Cerita Nasi Kuning


Tiap kali ada teman SMA yang tahu aku lagi – atau akan – ke Malang, komentar mereka nggak jauh-jauh dari “Lho, kok asik, Pres? Bisa makan nasi kuning Hua Ind dong,” Hua Ind itu nama populer SMA-ku, SMAK Kolese Santo Yusup Malang. Nah, dulu di depan Hua Ind ada yang jualan nasi kuning di mobil warna orange, dengan lauk macam-macam. Kami menyebutnya nasi kuning Hua Ind. Terakhir bulan lalu waktu ke Malang, si ibu sudah nggak jualan dengan mobil orange lagi di depan Hua Ind, tapi sudah punya toko yang nggak jauh dari Hua Ind.
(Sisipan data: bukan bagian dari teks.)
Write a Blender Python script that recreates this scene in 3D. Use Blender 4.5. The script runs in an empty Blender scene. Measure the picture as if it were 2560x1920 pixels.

Nama warungnya ya Nasi Kuning Hua Ind, dengan logo mobil orange-nya.

Dulu, hari Minggu kalo aku ikut teman-teman asrama misa di Kapel Hua Ind, pulang misa kami langsung buru-buru ke mobil orange di depan sekolah, ikut ngantri bersama banyak orang lain.

Kebetuan hari itu adikku main ke Surabaya, dan nanyain aku mau nitip apa. Spontan yang terlintas di pikiranku; nasi kuning Hua Ind. Sudah kepikiran kangen makan nasi kuning itu. Sampai di kos aku sudah happy ketika si Keke ngasih pesananku. Aku langsung makan.

Dan kalian tahu? Rasanya ternyata.... biasa saja. Tapi memang mau seluar biasa apa ya? Aku ingat-ingat lagi, rasa nasi kuning itu dari jaman SMA ya memang begitu, sih.

Tiba-tiba aku teringat dengan salah satu tulisan di buku seri Kick Andy, lupa di edisi mana. Andy F. Noya juga pernah kangen makan gado-gado depan perpus pas jaman kuliah. Gado-gado yang sudah lama dia rinduin, setelah dia jadi Andy F. Noya yang kita tahu sekarang. Dan rasanya... persis kaya yang aku alami. Dia kecewa. Padahal, penjualnya sama, taplak mejanya pun masih sama.

Sekarang terpikir, mungkin dulu kita pernah begitu menikmati sesuatu, makanan jaman SMA misalnya. Atau, kita begitu nyaman dengan... seseorang, karena kenangan-kenangan yang pernah kita punya dan kita punya ekspektasi bakal selalu bahagia.

Nyatanya, mungkin bukan nasi kuning, rasa gado-gado, atau orang yang kita kenal yang berubah, melainkan kita sendiri yang tanpa sadar berubah seiring waktu. Kita tanpa sadar terpengaruh lingkungan, taste kita berubah, lalu kita nggak bisa lagi menikmati hal yang dulu kita rindukan.

Apakah salah? Mungkin kita jadi kecewa, karena ekspektasi kita. Bukannya yang bikin kecewa itu ekspektasi? Hehehe... Aku rasa kita nggak bisa nolak ketika akhirna kita mesti berubah.


Lalu nasi kuning itu pun akhirnya berakhhir bersisa, nggak habis kumakan.